L’avènement de la raideur

Le tournant se situe au lendemain de la guerre de 1914-1918, qui avait soumis l’affiche à une rude épreuve : répéter, à l’avantage de chacun des belligérants, la même propagande (à peu près seul, Hohlwein s’en tirera sans déchoir). Mais c’est la révolution russe qui donne naissance à la première affiche abstraite : le Coin rouge enfonce les Blancs (Lissitski*, 1919). En Allemagne, le Bauhaus* va codifier, sous la direction d’Herbert Bayer (né en 1900), la tendance rigoriste qu’illustrent dans le même pays Walter Dexel, Johannes Molzahn, Xanti Schawinsky, Joost Schmidt, Jan Tschichold, aux États-Unis Austin Cooper, en Hollande Pieter Zwart, en Suisse Théo Ballmer et Max Bill. De nos jours encore l’école de Zurich et, en Allemagne, Otl Aicher et Anton Stankowski illustrent cette tendance. Fréquemment, on constate que son aboutissement logique est l’affiche purement typographique. Un schématisme moins systématique, qui vise à réduire le personnage ou l’objet à un idéogramme élémentaire mais éloquent, caractérise entre les deux guerres la démarche de Wilhelm Deffke, O. H. W. Hadank, Ernst Keller en Allemagne, d’Ashley Havinden en Angleterre, de Jean Carlu, Charles Loupot et Sepo en France, de Federico Seneca en Italie. Son empreinte est sensible sur l’œuvre des deux grands affichistes de l’époque, en dépit de leur indéniable lyrisme : le Français Adolphe Mouron, dit Cassandre (1901-1968), dont l’invention graphique est soutenue par une technique presque infaillible, et l’Américain E. McKnight Kauffer (1890-1954), chez lequel la rigidité est combattue par le sens du dynamisme. Avec plus de fantaisie, Joseph Binder (Autriche, 1898-1972) poursuit l’aventure de Hohlwein, tandis que Herbert Matter (Suisse, 1907) adapte vigoureusement, vers 1935, le photomontage à l’affiche touristique. Même Paul Colin (France, 1892) n’échappe pas à la raideur ambiante, qui se transmettra à ses compatriotes Guy Georget, Jacques Nathan-Garamond et Raymond Savignac.

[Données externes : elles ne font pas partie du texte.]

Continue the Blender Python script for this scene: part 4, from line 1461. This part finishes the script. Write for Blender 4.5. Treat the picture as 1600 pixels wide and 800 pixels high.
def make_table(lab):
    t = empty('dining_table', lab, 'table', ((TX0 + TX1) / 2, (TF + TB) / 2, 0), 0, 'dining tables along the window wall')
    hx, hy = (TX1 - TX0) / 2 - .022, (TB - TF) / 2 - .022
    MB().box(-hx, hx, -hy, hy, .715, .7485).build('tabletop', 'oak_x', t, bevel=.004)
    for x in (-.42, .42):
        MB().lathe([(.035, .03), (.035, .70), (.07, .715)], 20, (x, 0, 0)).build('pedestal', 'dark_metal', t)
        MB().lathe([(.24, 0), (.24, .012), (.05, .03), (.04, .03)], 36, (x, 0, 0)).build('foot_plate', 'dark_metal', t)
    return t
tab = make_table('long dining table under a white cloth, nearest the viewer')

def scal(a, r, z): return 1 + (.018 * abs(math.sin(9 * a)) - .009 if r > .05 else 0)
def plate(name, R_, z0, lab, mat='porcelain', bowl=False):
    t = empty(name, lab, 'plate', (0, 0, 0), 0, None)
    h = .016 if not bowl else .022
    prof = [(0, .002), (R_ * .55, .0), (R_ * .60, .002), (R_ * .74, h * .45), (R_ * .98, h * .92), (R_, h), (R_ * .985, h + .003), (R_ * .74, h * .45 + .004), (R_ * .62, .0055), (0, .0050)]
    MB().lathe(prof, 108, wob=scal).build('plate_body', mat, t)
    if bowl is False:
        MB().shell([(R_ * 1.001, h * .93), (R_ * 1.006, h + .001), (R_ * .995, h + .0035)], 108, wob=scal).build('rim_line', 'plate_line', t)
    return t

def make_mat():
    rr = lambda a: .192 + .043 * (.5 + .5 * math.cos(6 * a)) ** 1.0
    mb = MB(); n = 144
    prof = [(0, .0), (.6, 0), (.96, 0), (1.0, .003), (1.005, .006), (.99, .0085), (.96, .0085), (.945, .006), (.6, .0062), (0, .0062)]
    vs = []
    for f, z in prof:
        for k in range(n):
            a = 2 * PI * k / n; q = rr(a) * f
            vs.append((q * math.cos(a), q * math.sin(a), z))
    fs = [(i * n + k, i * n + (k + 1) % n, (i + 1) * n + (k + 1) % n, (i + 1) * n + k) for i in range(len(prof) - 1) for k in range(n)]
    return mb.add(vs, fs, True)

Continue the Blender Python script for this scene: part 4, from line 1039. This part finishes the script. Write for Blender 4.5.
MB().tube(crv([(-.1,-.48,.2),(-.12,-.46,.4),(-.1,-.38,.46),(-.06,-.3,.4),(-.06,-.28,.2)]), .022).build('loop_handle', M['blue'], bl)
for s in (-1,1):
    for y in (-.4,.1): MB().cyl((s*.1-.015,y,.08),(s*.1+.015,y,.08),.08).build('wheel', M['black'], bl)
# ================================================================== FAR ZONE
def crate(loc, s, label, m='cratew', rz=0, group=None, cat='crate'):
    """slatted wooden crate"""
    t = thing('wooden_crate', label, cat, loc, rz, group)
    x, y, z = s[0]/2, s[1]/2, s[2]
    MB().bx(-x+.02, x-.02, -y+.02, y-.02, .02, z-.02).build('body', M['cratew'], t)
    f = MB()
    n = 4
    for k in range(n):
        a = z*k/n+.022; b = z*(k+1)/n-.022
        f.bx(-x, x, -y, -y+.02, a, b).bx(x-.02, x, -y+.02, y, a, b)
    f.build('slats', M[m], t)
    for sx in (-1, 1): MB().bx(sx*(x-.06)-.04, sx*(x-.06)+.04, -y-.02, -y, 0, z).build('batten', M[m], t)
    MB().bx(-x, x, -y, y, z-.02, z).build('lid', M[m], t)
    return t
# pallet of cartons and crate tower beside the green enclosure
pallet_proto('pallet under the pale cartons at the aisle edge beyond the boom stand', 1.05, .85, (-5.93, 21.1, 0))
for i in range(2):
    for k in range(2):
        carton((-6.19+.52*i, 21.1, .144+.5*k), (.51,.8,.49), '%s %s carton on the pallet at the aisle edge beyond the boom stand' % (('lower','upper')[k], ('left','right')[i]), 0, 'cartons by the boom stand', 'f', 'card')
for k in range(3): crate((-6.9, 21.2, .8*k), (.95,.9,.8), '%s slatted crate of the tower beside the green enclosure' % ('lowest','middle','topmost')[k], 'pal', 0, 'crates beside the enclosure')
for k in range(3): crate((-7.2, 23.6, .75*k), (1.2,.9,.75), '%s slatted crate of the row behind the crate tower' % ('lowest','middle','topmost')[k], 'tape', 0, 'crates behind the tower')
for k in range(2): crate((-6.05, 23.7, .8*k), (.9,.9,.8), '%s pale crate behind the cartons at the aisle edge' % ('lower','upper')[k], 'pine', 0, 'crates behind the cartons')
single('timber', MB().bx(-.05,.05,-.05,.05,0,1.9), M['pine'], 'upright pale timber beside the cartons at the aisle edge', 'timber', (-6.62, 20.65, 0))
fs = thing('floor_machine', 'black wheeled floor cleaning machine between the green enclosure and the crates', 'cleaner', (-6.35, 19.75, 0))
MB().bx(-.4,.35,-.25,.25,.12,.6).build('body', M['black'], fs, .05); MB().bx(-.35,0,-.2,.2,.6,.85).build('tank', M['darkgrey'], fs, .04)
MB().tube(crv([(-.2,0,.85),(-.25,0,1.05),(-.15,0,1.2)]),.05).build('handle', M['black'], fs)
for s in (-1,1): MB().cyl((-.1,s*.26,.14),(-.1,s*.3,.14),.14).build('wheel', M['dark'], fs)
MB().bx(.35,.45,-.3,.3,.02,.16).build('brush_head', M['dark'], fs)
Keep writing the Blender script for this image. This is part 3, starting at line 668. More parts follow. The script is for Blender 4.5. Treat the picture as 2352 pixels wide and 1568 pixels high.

Le réalisme photographique

Le souhait, commun à la majorité des annonceurs, de voir l’affiche reproduire fidèlement les apparences de la marchandise célébrée va curieusement se trouver renforcé vers 1925 par le réalisme exacerbé de la Neue Sachlichkeit (« nouvelle objectivité ») allemande et par l’exactitude onirique d’une partie de la peinture surréaliste, de même que par la diffusion du photomontage à l’échelle internationale. Otto Baumberger à Zurich, mais surtout Niklaus Stoecklin à Bâle vont pousser jusqu’à une incroyable virtuosité le « trompe-l’œil » publicitaire. Le plus brillant élément de l’école de Bâle est certainement Herbert Leupin (né en 1916), rompu à tous les styles, élégant, drôle et précis. J. S. Anderson et Abram Games en Angleterre, Lester Beall et Leo Lionni aux États-Unis, Donald Brun, Hans Erni et Pierre Gauchat en Suisse, Léon Gischia en France, J. Lewitt et J. Him (ils signaient Lewitt-Him) à Varsovie puis à Londres contribuent à ce que cette exactitude bascule souvent dans l’irrationnel. Néanmoins, l’affiche photographique en couleurs va bientôt apparaître aux agences et aux clients, selon la loi du moindre effort, comme la solution idéale. En dépit de réussites incontestables, surtout lorsque l’utilisation de la photographie est déterminée par un véritable affichiste (le Suisse Josef Müller-Brockmann, par exemple), c’est à une telle paresse que l’on est redevable de la médiocrité actuelle des affiches commerciales françaises, devenue plus sensible encore depuis les événements de mai 1968.


La violence et le rêve

Ce n’est pas seulement la tension de ces journées de mai qui explique la fraîcheur et la qualité des affiches sérigraphiques alors composées, tirées et diffusées en quelques heures dans Paris, mais le fait que pour la première fois en France l’affiche se faisait le véhicule spontané d’une émotion. L’expressionnisme* n’a eu, en effet, aucune répercussion sur l’affiche française jusqu’alors, et si l’on veut découvrir des exemples comparables aux images de mai 1968, c’est en Europe centrale à la veille et au lendemain de la Première Guerre mondiale qu’il faut les chercher : en Hongrie avec Mihály Biró, en Autriche avec Oskar Kokoschka*, en Allemagne avec Heinz Fuchs et Max Pechstein, en Pologne avec Jan Mucharsky, en Tchécoslovaquie avec Josef Čapek. La seule exception à cette règle nous serait sans doute fournie par les affiches politiques du peintre américain Ben Shahn (mais il est né en Lituanie, en 1898). Sans doute pour les mêmes raisons qui avaient permis à la souffrance des peuples de s’exprimer par l’affiche dans cette partie du monde, après 1945 c’est en Hongrie puis en Pologne que l’influence du surréalisme sera la plus grande chez les affichistes. L’univers de désolation que décrivent les Hongrois György Konecsi et Gábor Papp est souvent, chez les Polonais, transcendé par une fantaisie libératrice. Ainsi en va-t-il de Jan Lenica, de Jan Młodożeniec, de Józef Mroszczak, mais davantage encore de Roman Cieślewicz (né en 1930), le plus puissant de tous. L’affiche polonaise fera école à Cuba, engendrant une production originale en grande partie consacrée à la propagande. En Europe, la réaction aux contraintes réalistes ou abstraites antérieures s’est manifestée par une faveur particulière pour les libertés du pinceau et une place plus grande faite à l’humour. Quant à l’affiche japonaise, en dépit de sa variété, elle se plaît dans un maniérisme ultra-décoratif et dans les couleurs bonbon.